Personal vs. General: Why the latter is Death to the Actor

Being ‘general’ in your work is death to the Actor
Being ‘general’ in your work is death to the Actor

No one remembers the generic actor. Be personal in your work; being general is DEATH to the Actor! Perhaps the most important internal work an actor can do, to build upon the imaginative, creative work one must do to create a profoundly moving performance for an audience to witness, is to attach his or her self – his or her own real life – in a deeply PERSONAL way – to the events, circumstances and dialogue of their character. As I wrote about in the article SPECIFICS, being general in your work is death to the actor. This is in regard to the specificity of something that has an effect on a given scene, like a Physical State. How drunk are you? How many drinks? Four? Or nine?? What type of liquor have you been drinking? How long have you been drinking? But this concept is even more crucial to personal dynamics that might be the threads that lead you through an entire part, an entire play or film, or even a TV series that lasts for years. For example, the useful and important question for actors to ask when working on a scene is “What is this relationship like in my own real life?” – or “Who is this person to me?”

To create deeply personal dynamics in your performances, the following are simple, practical exercises and techniques that can help tremendously.

Personalization / Endowment

Attach qualities and characteristics of a person in your life to another character in the play. Take specific stock of the characteristics that the person in your life and the actor playing the part share. ENDOW your scene partner with the specific nature of the relationship you hold with the person from your life. Hence, if you are playing a police detective, you can endow your “Chief” with the power and respect you hold for your father.

If you INVEST in this personalization, its power and specificity, you will respond instinctively and fully in the desired manner. You won’t have to plan too much or think too much about how to respond in the scene, your work will become more impulsive and if the character you are personalizing never appears on stage, but is only referred to in the play, then when you speak of that character, simply “make” that character the person from your life – and essentially – speak about them with the writer’s words.

Tell a Personal Story

Write or improvise a story of something that happened in your life. Make it up from your imagination for the character you are playing or use something referred to in the script and from YOUR ACTUAL PAST – mix them up at your leisure – and at your impluse. Someone watching should not be able to tell what is imagination and what is real. The story, ideally, should, in a profound way, express who you are and what makes you that way – or – who your character is and what makes “them” that way.

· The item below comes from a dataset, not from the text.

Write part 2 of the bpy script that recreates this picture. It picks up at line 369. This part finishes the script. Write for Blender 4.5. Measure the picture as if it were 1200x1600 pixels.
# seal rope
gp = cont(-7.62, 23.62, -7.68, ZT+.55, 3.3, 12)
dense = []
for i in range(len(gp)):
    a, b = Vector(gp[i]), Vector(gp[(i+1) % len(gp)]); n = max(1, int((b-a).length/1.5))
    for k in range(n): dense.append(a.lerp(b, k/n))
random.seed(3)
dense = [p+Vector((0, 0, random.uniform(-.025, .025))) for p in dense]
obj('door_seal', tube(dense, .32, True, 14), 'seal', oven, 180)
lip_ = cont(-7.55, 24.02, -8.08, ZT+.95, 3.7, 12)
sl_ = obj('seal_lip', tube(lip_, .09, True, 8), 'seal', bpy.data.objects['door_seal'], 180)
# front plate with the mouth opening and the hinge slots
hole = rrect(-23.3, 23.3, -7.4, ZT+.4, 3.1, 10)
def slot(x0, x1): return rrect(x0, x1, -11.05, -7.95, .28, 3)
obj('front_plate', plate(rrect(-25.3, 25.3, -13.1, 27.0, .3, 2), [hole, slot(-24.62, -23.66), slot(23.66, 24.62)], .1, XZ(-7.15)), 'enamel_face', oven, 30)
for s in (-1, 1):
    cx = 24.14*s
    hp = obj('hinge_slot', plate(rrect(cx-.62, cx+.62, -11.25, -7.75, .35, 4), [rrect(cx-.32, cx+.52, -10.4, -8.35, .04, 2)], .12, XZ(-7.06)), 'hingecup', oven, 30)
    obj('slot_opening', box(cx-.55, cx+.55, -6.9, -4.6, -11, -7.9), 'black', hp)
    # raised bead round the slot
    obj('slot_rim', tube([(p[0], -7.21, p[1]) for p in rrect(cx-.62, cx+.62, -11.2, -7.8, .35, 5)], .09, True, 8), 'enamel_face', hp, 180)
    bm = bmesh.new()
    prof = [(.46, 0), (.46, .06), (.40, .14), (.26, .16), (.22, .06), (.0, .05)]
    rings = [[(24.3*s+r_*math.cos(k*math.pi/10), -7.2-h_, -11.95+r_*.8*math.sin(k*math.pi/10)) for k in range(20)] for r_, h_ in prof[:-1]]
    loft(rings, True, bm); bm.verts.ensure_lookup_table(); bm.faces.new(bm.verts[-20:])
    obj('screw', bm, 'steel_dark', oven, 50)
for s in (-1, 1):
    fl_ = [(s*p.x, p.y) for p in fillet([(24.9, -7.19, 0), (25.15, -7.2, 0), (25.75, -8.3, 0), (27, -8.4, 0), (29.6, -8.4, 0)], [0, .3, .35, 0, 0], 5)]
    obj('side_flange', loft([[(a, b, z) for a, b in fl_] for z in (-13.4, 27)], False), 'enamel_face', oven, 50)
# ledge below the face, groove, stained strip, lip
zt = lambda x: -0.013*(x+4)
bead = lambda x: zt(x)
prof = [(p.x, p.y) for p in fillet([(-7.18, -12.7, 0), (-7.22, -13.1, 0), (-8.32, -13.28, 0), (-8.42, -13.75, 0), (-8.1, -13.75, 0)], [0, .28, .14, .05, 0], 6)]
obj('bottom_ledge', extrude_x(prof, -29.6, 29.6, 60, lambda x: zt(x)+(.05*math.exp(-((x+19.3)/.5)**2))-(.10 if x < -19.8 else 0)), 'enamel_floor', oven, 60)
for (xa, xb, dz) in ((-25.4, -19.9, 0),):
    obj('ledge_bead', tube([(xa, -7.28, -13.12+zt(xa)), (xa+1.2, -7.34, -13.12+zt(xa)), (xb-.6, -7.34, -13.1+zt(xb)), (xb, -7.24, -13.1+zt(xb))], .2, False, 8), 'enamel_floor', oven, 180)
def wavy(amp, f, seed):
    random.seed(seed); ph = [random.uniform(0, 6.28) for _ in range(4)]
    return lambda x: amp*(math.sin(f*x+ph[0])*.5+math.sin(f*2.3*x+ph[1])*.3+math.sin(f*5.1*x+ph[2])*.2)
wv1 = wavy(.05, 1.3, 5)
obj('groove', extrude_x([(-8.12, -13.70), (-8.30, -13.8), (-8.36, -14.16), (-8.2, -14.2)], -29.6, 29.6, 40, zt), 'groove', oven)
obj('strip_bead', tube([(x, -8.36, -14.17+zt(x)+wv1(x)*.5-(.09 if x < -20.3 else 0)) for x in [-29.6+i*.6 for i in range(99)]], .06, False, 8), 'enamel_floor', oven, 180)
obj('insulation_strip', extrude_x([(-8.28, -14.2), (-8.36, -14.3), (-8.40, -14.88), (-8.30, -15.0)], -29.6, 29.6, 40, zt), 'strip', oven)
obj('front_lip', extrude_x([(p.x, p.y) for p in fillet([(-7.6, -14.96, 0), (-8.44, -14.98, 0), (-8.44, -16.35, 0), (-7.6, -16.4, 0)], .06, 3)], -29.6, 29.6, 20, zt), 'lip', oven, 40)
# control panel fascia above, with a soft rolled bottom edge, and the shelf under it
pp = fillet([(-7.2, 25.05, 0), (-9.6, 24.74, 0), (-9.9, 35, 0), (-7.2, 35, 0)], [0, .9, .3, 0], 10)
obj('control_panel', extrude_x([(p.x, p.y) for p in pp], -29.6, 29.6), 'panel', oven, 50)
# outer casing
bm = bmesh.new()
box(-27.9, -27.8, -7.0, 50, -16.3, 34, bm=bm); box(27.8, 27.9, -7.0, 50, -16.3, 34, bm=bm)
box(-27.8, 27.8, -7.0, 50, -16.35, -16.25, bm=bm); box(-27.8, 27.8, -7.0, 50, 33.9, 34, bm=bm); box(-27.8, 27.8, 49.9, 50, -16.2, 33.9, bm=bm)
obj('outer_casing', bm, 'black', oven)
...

The Actor should use all of their abilities to communicate, just as they would in approaching a monologue or role that exposed someone else’s deepest self. Use intelligence, humor, anger, sorrow, charm and simple truth. Reach out. Affect your self and therefore, your audience. As an exercise make sure the story has a beginning, a middle and an end. You must have a private NEED (Justification/Intention) for telling the story. That means deciding WHO you are telling it to. This will give the story the thrust of an INTENTION – whatever INTENTION the Actor CHOOSES that will fulfill that NEED.

This is a clear path to self-exposure, self-revelation, and the challenging process of SHARING DEEPLY PERSONAL PARTS OF ONE’S SELF with an audience, and integrating it into a character. This is ACTING PERSONAL.